E a imagem final, que coloca o World Trade Center - com a discrição que Martin Scorcese em “Gangues de Nova Yorque” não teve -, ao fundo, faz arder em qualquer espectador, independente de suas crenças religiosas ou da história antepassada de sua gente, as chagas de uma ferida tão dolorosa quanto insolucionável.
Por fim, “Paradise Now”, dirigido pelo palestino Hany Abu-Assad, é, da trinca, o filme que melhor articula interior e exterior, (micro) conflitos pessoais com (macro) conflitos repartidos. Na improvável situação de se acompanhar as horas finais de dois palestinos convocados a morrem como homens-bomba, o espectador se descobre estupefacto em perceber a real dimensão e a dura realidade desse chamado.
E isso acontece de forma ainda mais impressionante porque Abu-Assad jamais espetaculariza sua história. Trata-se, portanto, de questões literalmente definitivas, entre vida e morte e das forças e caminhos que regem uma e outra, por escolha ou imposição, tratadas de forma próxima e direta, sem arroubos mas com o suficiente e bem medido estofo dramático.

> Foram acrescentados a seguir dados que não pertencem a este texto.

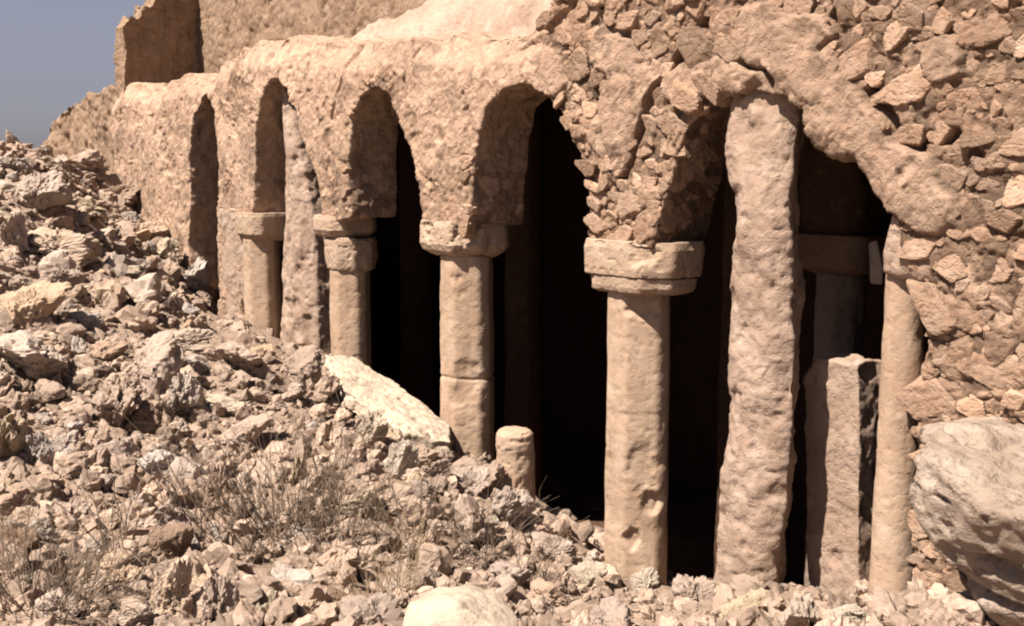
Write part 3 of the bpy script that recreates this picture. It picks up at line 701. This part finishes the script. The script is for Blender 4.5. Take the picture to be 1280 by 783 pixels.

“Paradise Now” é um grande filme, que traz a História e o Humano para uma situação-limite e a retrata de forma desconcertantemente sincera. Desse trio, é o que joga luz e alça ao protagonismo a questão palestina, mas também o que melhor compreende a inexorabilidade dessa permanente luta. E isso, curiosamente, por não tentar articular discursos, preferindo expor dramas com a devida dignidade narrativa.
É provável que o tempo transforme a visão que se tem desses três filmes. Hoje, no entanto, é importante e recompensador vê-los, para concordar, discordar, tomar ou não partido. Mas também para participar de 3 diferentes e instigantes experiências cinematográficas, que dão ao intelecto e à emoção muito com o que se ocupar.
PS: Não é só em temática que esses filmes são irmãos legítimos. A atriz Hiam Abbass, em participações que diferem em tamanho e importância, está curiosamente presente em todos eles, solidificando ainda mais o elo.